** Start Data section **

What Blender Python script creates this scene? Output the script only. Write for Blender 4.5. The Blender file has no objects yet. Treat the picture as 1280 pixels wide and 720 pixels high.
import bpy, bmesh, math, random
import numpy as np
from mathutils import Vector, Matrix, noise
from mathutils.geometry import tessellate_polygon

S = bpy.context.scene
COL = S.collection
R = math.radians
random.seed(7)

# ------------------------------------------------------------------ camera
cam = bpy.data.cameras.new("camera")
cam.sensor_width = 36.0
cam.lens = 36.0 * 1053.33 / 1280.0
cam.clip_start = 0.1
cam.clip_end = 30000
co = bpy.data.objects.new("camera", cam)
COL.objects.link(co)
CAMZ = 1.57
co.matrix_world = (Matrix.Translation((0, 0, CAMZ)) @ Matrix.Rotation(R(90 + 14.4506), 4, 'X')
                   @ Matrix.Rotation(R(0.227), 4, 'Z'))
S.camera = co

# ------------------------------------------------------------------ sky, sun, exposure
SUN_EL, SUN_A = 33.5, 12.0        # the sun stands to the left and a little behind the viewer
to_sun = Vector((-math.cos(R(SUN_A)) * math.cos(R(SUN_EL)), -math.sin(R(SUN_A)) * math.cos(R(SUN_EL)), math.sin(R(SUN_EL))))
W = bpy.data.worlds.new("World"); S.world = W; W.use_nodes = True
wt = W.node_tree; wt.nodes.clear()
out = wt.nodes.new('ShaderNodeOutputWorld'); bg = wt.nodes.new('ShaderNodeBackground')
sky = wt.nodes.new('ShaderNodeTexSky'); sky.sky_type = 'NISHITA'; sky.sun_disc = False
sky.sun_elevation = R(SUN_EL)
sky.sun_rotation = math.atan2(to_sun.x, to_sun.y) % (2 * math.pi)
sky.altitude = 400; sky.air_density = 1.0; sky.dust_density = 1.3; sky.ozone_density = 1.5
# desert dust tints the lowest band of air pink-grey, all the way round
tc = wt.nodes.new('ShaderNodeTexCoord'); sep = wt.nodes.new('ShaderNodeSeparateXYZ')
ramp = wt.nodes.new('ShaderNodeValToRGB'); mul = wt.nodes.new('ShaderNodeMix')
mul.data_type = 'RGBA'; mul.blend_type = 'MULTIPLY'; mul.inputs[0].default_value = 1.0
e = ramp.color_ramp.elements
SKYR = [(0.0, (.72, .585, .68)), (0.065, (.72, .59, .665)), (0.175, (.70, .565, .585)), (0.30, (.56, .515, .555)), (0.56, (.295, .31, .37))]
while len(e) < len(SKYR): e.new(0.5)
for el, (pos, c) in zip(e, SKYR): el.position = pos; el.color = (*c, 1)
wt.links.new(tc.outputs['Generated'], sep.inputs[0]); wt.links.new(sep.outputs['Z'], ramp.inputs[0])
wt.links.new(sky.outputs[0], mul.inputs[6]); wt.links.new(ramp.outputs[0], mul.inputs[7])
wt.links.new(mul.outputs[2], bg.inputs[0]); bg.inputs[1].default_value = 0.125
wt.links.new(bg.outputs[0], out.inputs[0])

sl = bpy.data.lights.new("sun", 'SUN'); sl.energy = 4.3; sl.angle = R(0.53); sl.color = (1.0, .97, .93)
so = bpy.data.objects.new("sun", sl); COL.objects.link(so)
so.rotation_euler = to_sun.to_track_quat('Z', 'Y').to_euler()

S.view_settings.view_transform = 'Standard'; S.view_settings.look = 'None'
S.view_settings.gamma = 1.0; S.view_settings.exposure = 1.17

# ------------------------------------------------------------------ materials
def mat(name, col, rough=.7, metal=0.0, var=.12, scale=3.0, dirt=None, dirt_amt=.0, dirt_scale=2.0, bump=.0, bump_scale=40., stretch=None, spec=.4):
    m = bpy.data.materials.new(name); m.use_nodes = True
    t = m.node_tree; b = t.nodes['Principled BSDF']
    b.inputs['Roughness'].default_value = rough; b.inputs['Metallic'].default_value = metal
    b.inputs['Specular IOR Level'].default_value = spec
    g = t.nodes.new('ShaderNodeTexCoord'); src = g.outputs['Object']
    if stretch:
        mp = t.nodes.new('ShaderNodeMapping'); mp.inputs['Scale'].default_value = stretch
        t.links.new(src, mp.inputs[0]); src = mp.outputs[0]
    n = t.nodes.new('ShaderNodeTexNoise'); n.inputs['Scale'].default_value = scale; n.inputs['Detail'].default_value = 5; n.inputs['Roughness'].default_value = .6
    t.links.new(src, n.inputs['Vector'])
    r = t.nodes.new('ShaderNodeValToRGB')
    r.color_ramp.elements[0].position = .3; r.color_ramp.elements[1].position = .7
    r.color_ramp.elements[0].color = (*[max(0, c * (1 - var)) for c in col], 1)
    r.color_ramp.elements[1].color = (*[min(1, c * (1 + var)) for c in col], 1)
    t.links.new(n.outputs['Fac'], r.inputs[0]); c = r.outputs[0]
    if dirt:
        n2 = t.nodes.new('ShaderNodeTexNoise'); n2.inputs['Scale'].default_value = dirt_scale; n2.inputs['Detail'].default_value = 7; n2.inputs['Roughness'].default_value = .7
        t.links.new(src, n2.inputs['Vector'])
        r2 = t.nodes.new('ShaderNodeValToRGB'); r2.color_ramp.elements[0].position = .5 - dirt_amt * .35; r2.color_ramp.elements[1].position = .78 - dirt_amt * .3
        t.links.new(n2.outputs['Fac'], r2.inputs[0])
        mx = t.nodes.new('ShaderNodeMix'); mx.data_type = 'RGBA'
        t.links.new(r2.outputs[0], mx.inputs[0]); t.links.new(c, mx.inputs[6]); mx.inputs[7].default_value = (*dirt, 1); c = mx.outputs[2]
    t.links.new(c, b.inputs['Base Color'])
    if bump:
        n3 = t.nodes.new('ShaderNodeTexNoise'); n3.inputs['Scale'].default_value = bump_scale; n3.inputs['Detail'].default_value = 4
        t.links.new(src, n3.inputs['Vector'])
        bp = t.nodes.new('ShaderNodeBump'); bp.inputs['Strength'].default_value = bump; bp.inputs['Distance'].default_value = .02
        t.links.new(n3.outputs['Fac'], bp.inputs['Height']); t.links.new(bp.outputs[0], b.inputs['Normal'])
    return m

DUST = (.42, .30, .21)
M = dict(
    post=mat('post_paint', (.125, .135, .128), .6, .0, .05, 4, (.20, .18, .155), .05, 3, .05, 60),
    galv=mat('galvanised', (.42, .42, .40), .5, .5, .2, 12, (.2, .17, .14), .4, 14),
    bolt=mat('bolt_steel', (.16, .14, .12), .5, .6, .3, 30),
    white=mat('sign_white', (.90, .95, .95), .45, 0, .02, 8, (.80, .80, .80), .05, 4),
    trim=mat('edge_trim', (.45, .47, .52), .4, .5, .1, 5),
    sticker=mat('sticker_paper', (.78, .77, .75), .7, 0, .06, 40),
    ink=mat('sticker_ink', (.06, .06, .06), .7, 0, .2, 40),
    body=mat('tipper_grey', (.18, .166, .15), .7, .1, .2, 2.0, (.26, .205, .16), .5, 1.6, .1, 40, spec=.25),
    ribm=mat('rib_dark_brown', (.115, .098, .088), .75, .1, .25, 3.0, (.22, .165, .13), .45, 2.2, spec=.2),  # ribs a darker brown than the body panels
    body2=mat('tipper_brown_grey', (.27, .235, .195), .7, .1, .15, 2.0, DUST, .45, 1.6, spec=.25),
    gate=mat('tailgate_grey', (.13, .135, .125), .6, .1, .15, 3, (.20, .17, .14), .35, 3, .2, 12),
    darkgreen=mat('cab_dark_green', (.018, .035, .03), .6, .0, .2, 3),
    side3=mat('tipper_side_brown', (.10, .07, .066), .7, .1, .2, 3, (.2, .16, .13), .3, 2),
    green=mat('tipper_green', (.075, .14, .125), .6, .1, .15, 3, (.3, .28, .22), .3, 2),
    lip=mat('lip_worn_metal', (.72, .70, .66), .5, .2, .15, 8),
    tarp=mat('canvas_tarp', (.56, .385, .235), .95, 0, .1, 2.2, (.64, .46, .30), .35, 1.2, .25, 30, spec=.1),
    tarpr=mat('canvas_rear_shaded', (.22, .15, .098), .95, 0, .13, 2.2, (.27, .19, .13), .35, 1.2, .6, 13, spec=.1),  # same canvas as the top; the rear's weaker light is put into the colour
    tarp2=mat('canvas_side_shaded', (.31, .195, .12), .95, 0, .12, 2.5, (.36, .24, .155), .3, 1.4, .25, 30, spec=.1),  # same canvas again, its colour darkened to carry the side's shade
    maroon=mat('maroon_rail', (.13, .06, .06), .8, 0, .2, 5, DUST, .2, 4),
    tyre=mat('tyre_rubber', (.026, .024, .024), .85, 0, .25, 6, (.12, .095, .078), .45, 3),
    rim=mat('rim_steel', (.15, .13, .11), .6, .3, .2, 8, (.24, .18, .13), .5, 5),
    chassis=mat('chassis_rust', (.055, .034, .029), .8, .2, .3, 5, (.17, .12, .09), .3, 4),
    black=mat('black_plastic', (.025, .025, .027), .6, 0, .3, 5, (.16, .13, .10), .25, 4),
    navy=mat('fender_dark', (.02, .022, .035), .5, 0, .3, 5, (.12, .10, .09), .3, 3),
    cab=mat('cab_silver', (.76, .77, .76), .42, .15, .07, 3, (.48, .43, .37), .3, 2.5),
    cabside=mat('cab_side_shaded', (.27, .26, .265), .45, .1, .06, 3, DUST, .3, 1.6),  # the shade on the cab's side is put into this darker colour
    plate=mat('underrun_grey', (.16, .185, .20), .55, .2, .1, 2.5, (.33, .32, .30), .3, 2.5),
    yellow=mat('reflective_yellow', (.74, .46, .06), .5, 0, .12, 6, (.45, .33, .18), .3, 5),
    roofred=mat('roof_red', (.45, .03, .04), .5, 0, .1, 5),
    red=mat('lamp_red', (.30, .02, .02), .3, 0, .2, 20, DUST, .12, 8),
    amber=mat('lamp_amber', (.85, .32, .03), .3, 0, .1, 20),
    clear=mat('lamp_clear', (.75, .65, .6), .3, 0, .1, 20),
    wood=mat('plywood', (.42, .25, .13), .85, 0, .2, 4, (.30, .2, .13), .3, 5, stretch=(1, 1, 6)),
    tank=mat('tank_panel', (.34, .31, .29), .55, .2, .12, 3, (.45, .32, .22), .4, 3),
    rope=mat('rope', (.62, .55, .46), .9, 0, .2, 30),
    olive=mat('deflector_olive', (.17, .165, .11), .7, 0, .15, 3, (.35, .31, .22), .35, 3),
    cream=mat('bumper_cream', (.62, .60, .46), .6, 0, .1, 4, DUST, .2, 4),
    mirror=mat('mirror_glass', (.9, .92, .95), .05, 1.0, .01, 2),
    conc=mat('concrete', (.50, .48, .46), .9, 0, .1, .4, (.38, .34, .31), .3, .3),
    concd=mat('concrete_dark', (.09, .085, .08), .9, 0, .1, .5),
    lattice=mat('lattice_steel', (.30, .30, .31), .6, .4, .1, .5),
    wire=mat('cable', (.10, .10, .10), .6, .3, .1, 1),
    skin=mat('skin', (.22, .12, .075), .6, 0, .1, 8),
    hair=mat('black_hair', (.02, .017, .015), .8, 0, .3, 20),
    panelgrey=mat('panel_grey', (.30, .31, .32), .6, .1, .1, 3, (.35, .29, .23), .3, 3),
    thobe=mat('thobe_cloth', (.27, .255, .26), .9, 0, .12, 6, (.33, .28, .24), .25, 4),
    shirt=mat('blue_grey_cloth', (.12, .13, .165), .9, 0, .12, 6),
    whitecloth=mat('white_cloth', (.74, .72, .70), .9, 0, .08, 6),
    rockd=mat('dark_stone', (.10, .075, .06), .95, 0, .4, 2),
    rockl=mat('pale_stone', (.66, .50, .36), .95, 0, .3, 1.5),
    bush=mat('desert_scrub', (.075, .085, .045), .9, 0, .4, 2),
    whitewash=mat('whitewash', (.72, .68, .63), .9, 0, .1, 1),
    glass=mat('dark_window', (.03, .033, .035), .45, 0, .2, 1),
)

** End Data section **

- **Goal**
In the listing above, reproduce the first line and each one after it through the line that contains "S.camera = co".

- **Result for this task**
What Blender Python script creates this scene? Output the script only. Write for Blender 4.5. The Blender file has no objects yet. Treat the picture as 1280 pixels wide and 720 pixels high.
import bpy, bmesh, math, random
import numpy as np
from mathutils import Vector, Matrix, noise
from mathutils.geometry import tessellate_polygon

S = bpy.context.scene
COL = S.collection
R = math.radians
random.seed(7)

# ------------------------------------------------------------------ camera
cam = bpy.data.cameras.new("camera")
cam.sensor_width = 36.0
cam.lens = 36.0 * 1053.33 / 1280.0
cam.clip_start = 0.1
cam.clip_end = 30000
co = bpy.data.objects.new("camera", cam)
COL.objects.link(co)
CAMZ = 1.57
co.matrix_world = (Matrix.Translation((0, 0, CAMZ)) @ Matrix.Rotation(R(90 + 14.4506), 4, 'X')
                   @ Matrix.Rotation(R(0.227), 4, 'Z'))
S.camera = co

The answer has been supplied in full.